Adım adım, ağır ağır, ağır aksak, kör topal, ikileye ikileye ilerleyen zaman... Günde iki kere doğruyu gösteren olaylar silsilesi içinde, o ikilerden herbirinin başka bir bütünlük içinde olduğu gerçeği. Okudum ve anladım. Hiçbirşey birbirinin aynı değil ama çok benzeri; resimdeki tek farkı bulun. Detaylar önemli.

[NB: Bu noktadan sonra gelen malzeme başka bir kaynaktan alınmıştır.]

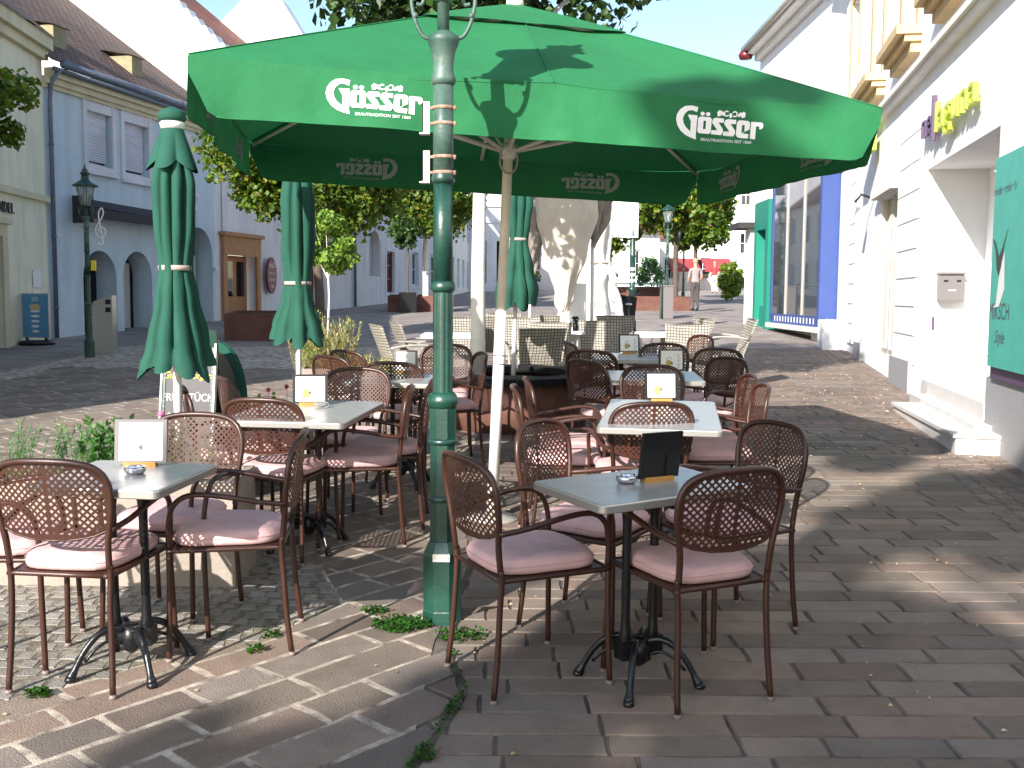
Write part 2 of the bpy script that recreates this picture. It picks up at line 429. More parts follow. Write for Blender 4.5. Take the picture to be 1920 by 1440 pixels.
# lane of small setts along the house on the right
y = 2.0
for i in range(100):
    yy = 2.0+i*.17
    for k in range(6):
        x0 = wallx(yy)-.73+k*.125
        if x0 > wallx(yy)-.03: continue
        gp = .006
        poly = [(x0+gp, yy+gp+k*.02), (x0+.125-gp, yy+gp+k*.02), (x0+.125-gp, yy+.17-gp+k*.02), (x0+gp, yy+.17-gp+k*.02)]
        b = random.uniform(.75, 1.1); slab(R, wob(poly, .006), .001, (b, b*.95, b*.93))
tag(R.build('pavement', M['stone']), None, None, kind='structure')
L = MB(); ang = math.radians(47.5); ca, sa = math.cos(ang), math.sin(ang)
v = -6.0
while v < 16:
    d = random.uniform(.17, .24); u = -6+random.uniform(0, .3)
    while u < 17:
        l = random.uniform(.26, .55); gp = .008
        q4 = [(u+gp, v+gp), (u+l-gp, v+gp), (u+l-gp, v+d-gp), (u+gp, v+d-gp)]
        u += l
        poly = [(a*ca-b*sa, a*sa+b*ca) for a, b in q4]
        c = (sum(p[0] for p in poly)/4, sum(p[1] for p in poly)/4)
        if c[1] < 2 or c[1] > 15 or c[0] < -6.5 or c[0] > .6: continue
        _, q, n = side(c, BR)
        sgn = (c[0]-q[0])*n[0]+(c[1]-q[1])*n[1]
        if math.hypot(c[0]-q[0], c[1]-q[1]) < .6: poly = clip(poly, (q[0]-n[0]*.014, q[1]-n[1]*.014), n)
        elif sgn > 0: continue
        if len(poly) < 3: continue
        d2, q, n = side(c, SB); inside = inpoly(c, SB)
        if math.sqrt(d2) < .5:
            poly = clip(poly, (q[0]-n[0]*-.012, q[1]-n[1]*-.012), (-n[0], -n[1])) 
        elif inside: continue
        if len(poly) < 3: continue
        slab(L, wob(poly, .006), .0, stint(), .006)
    v += d
tag(L.build('pavement', M['stone']), None, None, kind='structure')
S = MB()
S.add([gz(x, y_, -.0014) for x, y_ in SB[::-1]], [tuple(range(len(SB)))], 1)
for i in range(-4, 70):
    for j in range(-4, 62):
        a = i*.092; r0 = j*.092
        x = -6+a; yb = 2.0+r0
        x += .05*(j % 2)+random.uniform(-.012, .012)+.05*math.sin(yb*2.3); yb += .06*math.sin(x*2.6)+random.uniform(-.008, .008)
        if not inpoly((x+.045, yb+.045), SB): continue
        if x < -5: continue
        s_ = random.uniform(.068, .084)
        poly = [(x, yb), (x+s_, yb+random.uniform(-.012, .010)), (x+s_-.004, yb+s_+random.uniform(-.01, .008)), (x+random.uniform(-.006, .008), yb+s_)]
        b = random.uniform(.78, 1.12)
        slab(S, wob(poly, .004), random.uniform(.0, .0025), (b, b*.99, b*.96), .006)
tag(S.build('cobblestones', [M['sett'], M['settj']]), None, None, kind='structure')
# little leaves and seeds lying about
lf = MB()
def specks(n, xr, yr, s0, s1, cols):
    for _ in range(n):
        x = random.uniform(*xr); y = random.uniform(*yr); a = random.uniform(0, PI); s = random.uniform(s0, s1)
        if x > wallx(y)-.1: continue
        z = SL*y+.006
        c = random.choice(cols)
        lf.add([(x+s*math.cos(a), y+s*math.sin(a), z), (x-s*.5*math.sin(a), y+s*.5*math.cos(a), z+random.uniform(.002, .012)),
                (x-s*math.cos(a), y-s*math.sin(a), z), (x+s*.5*math.sin(a), y-s*.5*math.cos(a), z+.001)], [(0, 1, 2, 3)], tint=c)
specks(900, (1.6, 5), (8.2, 16), .008, .017, [(1.1, 1.1, 1.15), (1.1, 1.1, 1.1), (.95, .9, .8), (.8, .7, .6)])
specks(160, (1, 4), (2.5, 8), .006, .014, [(1, .8, .5), (.7, .5, .35), (1, .95, .8)])
specks(200, (-4, .5), (3, 12), .006, .014, [(.8, .6, .35), (.6, .45, .3)])
specks(260, (3.2, 4.3), (7, 13), .012, .03, [(.55, .32, .2), (.7, .45, .25)])
tag(lf.build('fallen_leaves', M['litter']), 'small dry leaves and seeds scattered over the paving', 'leaves', kind='stuff')

# ---------------------------------------------------------------- cafe chairs and tables
def lerp(a, b, t): return a+(b-a)*t
def smooth_path(pts, k=4):
    pts = [Vector(p) for p in pts]; out = []
    for i in range(len(pts)-1):
        p0 = pts[max(i-1, 0)]; p1 = pts[i]; p2 = pts[i+1]; p3 = pts[min(i+2, len(pts)-1)]
        for j in range(k):
            t = j/k
            out.append(.5*((2*p1)+(p2-p0)*t+(2*p0-5*p1+4*p2-p3)*t*t+(3*p1-p0-3*p2+p3)*t**3))
    out.append(pts[-1]); return out
def backy(x, z): return -.203-.052*(z-.45)/.4-.036*(1-min(1, (x/.2)**2))
def make_chair():
    t = thing('cafe_chair', 'x', 'chair', slope=True)
    arch = [(.183, .46), (.184, .50), (.188, .56), (.201, .63), (.210, .69), (.209, .75), (.190, .799), (.152, .828), (.10, .841), (.05, .845), (0, .846)]
    pts = [(x, z) for x, z in arch]+[(-x, z) for x, z in arch[::-1][1:]]
    b = MB(); b.tube(smooth_path([(x, backy(x, z), z) for x, z in pts], 3), .0118, 8)
    b.build('back_frame', M['brown'], t)
    # perforated panel
    outl = [(x, z) for x, z in pts if z > .62]
    bot = [(.197, .612), (.185, .594), (.145, .577), (.08, .565), (0, .561)]
    outl = [(x, z) for x, z in outl]+[(-x, z) for x, z in bot]+[(x, z) for x, z in bot[::-1][1:]]
    def near(p):
        best = None
        for i in range(len(outl)):
            a, c = outl[i-1], outl[i]; dx, dz = c[0]-a[0], c[1]-a[1]; L = dx*dx+dz*dz or 1e-9
            tt = max(0, min(1, ((p[0]-a[0])*dx+(p[1]-a[1])*dz)/L)); q = (a[0]+tt*dx, a[1]+tt*dz)
            d = math.hypot(p[0]-q[0], p[1]-q[1])
            if best is None or d < best[0]: best = (d, q)
        return best
    p = .0262; h = p*.275; pm = MB()
    S3 = lambda x, z: (x, backy(x, z), z)
    for j in range(-2, 40):
        for i in range(-20, 21):
            cx = (i+.5*(j % 2))*p; cz = .55+j*p/2
            vs = [(cx+p/2, cz), (cx, cz+p/2), (cx-p/2, cz), (cx, cz-p/2)]
            ins = [inpoly(q, outl) for q in vs]
            if not any(ins): continue
            hole = all(ins) and min(near(q)[0] for q in vs) > .004 and abs(cx) > .006
            vs = [q if k else near(q)[1] for q, k in zip(vs, ins)]
            if hole:
                hs = [(cx+h, cz), (cx, cz+h), (cx-h, cz), (cx, cz-h)]
                pm.add([S3(*q) for q in vs]+[S3(*q) for q in hs], [(k, (k+1) % 4, (k+1) % 4+4, k+4) for k in range(4)], smooth=True)
            else: pm.add([S3(*q) for q in vs], [(0, 1, 2, 3)], smooth=True)
    pan = pm.build('backrest', M['brownp'], t)
    me = pan.data; bm = bmesh.new(); bm.from_mesh(me)
    bmesh.ops.remove_doubles(bm, verts=bm.verts, dist=.0004)
    bmesh.ops.dissolve_degenerate(bm, edges=bm.edges, dist=.0003)
    bmesh.ops.recalc_face_normals(bm, faces=bm.faces); bm.to_mesh(me); bm.free()
    rim = MB(); rim.tube([(x, backy(x, z)+.002, z) for x, z in bot]+[(-x, backy(x, z)+.002, z) for x, z in bot[::-1][1:]], .004, 6)
    rim.build('bottom_rail', M['brown'], t)
    for sx in (-1, 1):
        l = MB(); l.tube(smooth_path([(sx*.193, -.240, .006), (sx*.187, -.222, .16), (sx*.182, -.212, .32), (sx*.184, backy(.19, .44)-.001, .425), (sx*.186, backy(.186, .47), .468)], 3), .0113, 8)
        lo = l.build('leg', M['brown'], t)
        c = MB(); c.lathe([(.010, 0), (.0145, .002), (.0145, .007), (.0118, .016)], 10, (sx*.193, -.240, -.002)); c.build('foot_cap', M['glide'], lo)
        l = MB(); l.tube(smooth_path([(sx*.226, .218, .006), (sx*.219, .214, .16), (sx*.214, .211, .32), (sx*.213, .21, .44)], 3), .0113, 8)
        lo = l.build('leg', M['brown'], t)
        c = MB(); c.lathe([(.010, 0), (.0145, .002), (.0145, .007), (.0118, .016)], 10, (sx*.226, .218, -.002)); c.build('foot_cap', M['glide'], lo)
        a = MB(); a.tube(smooth_path([(sx*.213, .21, .44), (sx*.218, .208, .53), (sx*.225, .19, .60), (sx*.230, .145, .640), (sx*.231, .08, .648), (sx*.229, -.02, .636), (sx*.222, -.13, .615), (sx*.202, -.226, .600)], 4), .0108, 8)
        a.build('armrest', M['brown'], t)
    f = MB()
    ring = []
    for (x, y_) in ((.16, -.205), (.182, -.19), (.198, 0), (.213, .19), (.20, .212), (.0, .218)): ring.append((x, y_, .428))
    ring = ring+[(-x, y_, z) for x, y_, z in ring[::-1][1:]]
    f.tube(smooth_path(ring+[(.16, -.205, .428)], 2), .0098, 8)
    f.build('seat_frame', M['brown'], t)
    st = MB(); st.add([(.175, -.2, .43), (.2, .2, .43), (-.2, .2, .43), (-.175, -.2, .43), (.175, -.2, .434), (.2, .2, .434), (-.2, .2, .434), (-.175, -.2, .434)],
                      [(0, 1, 2, 3), (7, 6, 5, 4), (0, 4, 5, 1), (1, 5, 6, 2), (2, 6, 7, 3), (3, 7, 4, 0)])
    st.build('seat', M['brown'], t)
    # cushion
    def outp(a, s):
        c_, s_ = math.cos(a), math.sin(a); n = 4.2
        x = math.copysign(abs(c_)**(2/n), c_); y_ = math.copysign(abs(s_)**(2/n), s_)
        wd = lerp(.176, .207, (y_+1)/2)
        return x*wd*s, (y_*.205)*s+.006
    global cushion_mesh
    N = 44; rows = [(.90, .436), (.975, .440), (1.0, .452), (1.004, .464), (.985, .476), (.955, .486), (.90, .492), (.82, .4965), (.70, .4985), (.56, .4998), (.42, .5003), (.28, .5006), (.13, .5008)]
    def cushion_mesh(sd):
        cm = MB(); vs = []
        for s, z in rows:
            for k in range(N):
                a = 2*PI*k/N; x, y_ = outp(a, s)
                if z > .47:
                    c_ = noise.noise(Vector((x*7+sd, y_*9, 3+sd))); rg = 1-abs(noise.noise(Vector((x*14+sd*2, y_*10, sd))))*2
                    dz = .007*c_+.003*noise.noise(Vector((x*30, y_*22, 7+sd)))-.006*max(0, rg-.75)*4*(s > .5)
                else: dz = .0015*noise.noise(Vector((x*40, y_*40, 1+sd)))
                vs.append((x, y_, z+dz))
        vs.append((0, .006, .500+.003*math.sin(sd))); n = len(rows)
        fs = [(i*N+k, i*N+(k+1) % N, (i+1)*N+(k+1) % N, (i+1)*N+k) for i in range(n-1) for k in range(N)]
        fs += [((n-1)*N+k, (n-1)*N+(k+1) % N, n*N) for k in range(N)]+[tuple(range(N))[::-1]]
        cm.add(vs, fs, smooth=True); return cm
    cu = cushion_mesh(0).build('cushion', M['cushion'], t)
    pp = MB(); pp.tube([(*outp(2*PI*k/N, 1.004), .468) for k in range(N)], .0026, 5, closed=True); pp.build('piping', M['piping'], cu)
    return t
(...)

Zaman geçiyor da büyüyoruz diye yazıyorum bunları. Tüm olan biteni teker teker mi ikişer ikişer mi dörder beşer mi deste deste mi düzinelerce mi tekrar edeceğimi bilemiyorum. Onların üçünden beşinden öğreniyorumdur zahir. Öğrendikçe daha iyi yapacağımı umuyorum. Gerçekten çabalıyorum. O iyiniyetli hisle uyuyorum. Kendime.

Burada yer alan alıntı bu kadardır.